O belíssimo volume, de fins de dezembro 2023, que é a 1.ª edição fac-similada da rara e esgotadíssima edição de 1947 do In Memoriam de Afonso Lopes Vieira (1878-1946), resulta de um protocolo entre a Fundação Caixa Agrícola de Leiria e a Direção Geral do Livro, dos Arquivos e das Bibliotecas (DGLAB), neste caso específico o ADLeiria, como clara e metodicamente explica a Dr.ª Joana Matias na Introdução: “…reedição de obras inéditas e de pertinência literária e patrimonial.” Num texto escorreito e muito claro, a doutora Paula Cândido explana as razões institucionais da ‘Devida Homenagem a Afonso Lopes Vieira’ – “…editar publicações inéditas ou reeditar publicações há muito esgotadas ou já muito raras, de autores de prestígio, consideradas de relevância patrimonial para a construção da identidade cultural da região e, assim, assegurando a transmissão de uma herança, cuja continuidade e enriquecimento unirá gerações.”
Neste complicado e inconstante século XXI, ainda há instituições que fazem sua a missão de preservar as memórias do passado e restaurá-las, para servirem de alicerces sustentáveis do património cultural, uma ‘calda de humanidade’ que faz parte da nossa Tradição e Identidade, e que desejamos que assim continue pelos tempos fora.

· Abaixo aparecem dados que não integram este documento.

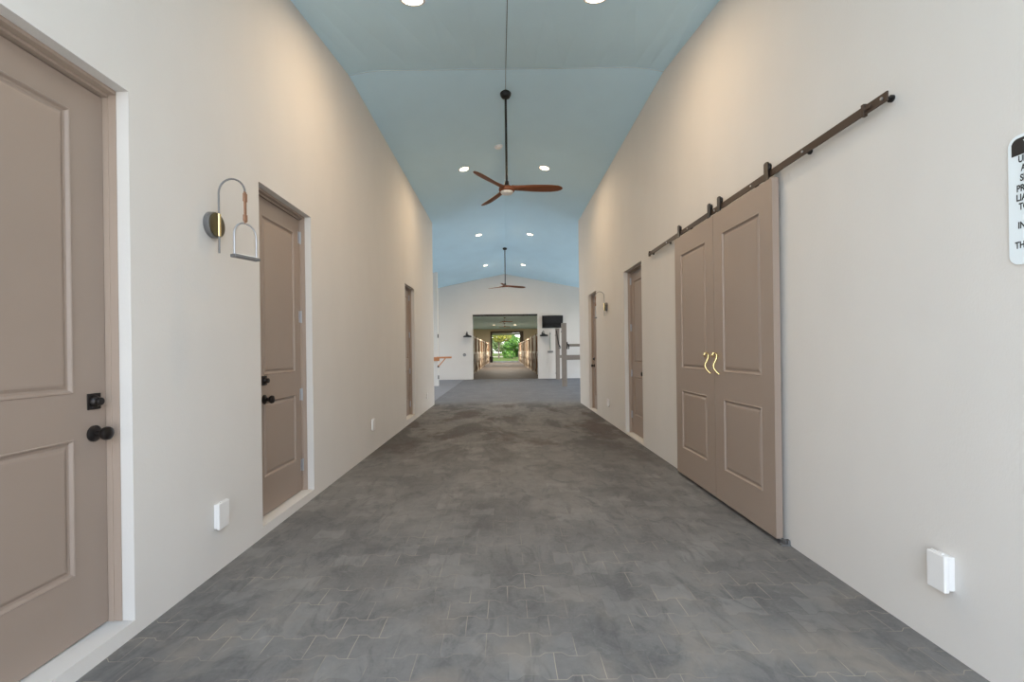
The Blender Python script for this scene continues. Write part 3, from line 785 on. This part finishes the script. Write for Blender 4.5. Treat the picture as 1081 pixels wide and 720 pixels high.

Foi-me concedido o privilégio de redigir o breve Prefácio, que está – a partir de agora – à disposição de todos (a Fundação Caixa Agrícola de Leiria se encarregará de fazer chegar exemplares às escolas) para uma leitura curiosa. O conteúdo do In Memoriam fica devolvido aos investigadores, com dificuldades em o encontrar. No prefácio, inverti a linha cronológica e comecei por questionar as razões que permitem que um autor do fim do século XIX e 1.ª metade do XX, como ALV, possa (ou não…) ser atualmente um valor no ‘mercado literário de inconstantes reputações poéticas’, como já em 1944 suspeitava T. S. Eliot, num ensaio dedicado ao tema da Poesia e dos Poetas. Em Italo Calvino, com Porquê ler os clássicos? (1991), percebemos que o querer continuar a ler a obra de ALV – continua a dizer-nos coisas novas – assim como o prova esta reedição do In Memoriam, são razões incontestáveis para o colocarmos nesta ‘bolsa de valores’ como um valor persistente e valioso, ético e moral, esteticamente único.
Enumerei, de seguida, alguns dos colaboradores no volume, sobretudo para salientar a sua diversidade, tanto ideológica, como a pertença a diferentes núcleos artísticos. Desde os conservadores Integralistas Lusitanos até os arrojados revolucionários e opositores do regime como, por exemplo, Aquilino Ribeiro, com todos ALV desenvolveu uma relação de amizade e apreço duradoura e de gratidão. O mesmo se pode afirmar do mundo académico.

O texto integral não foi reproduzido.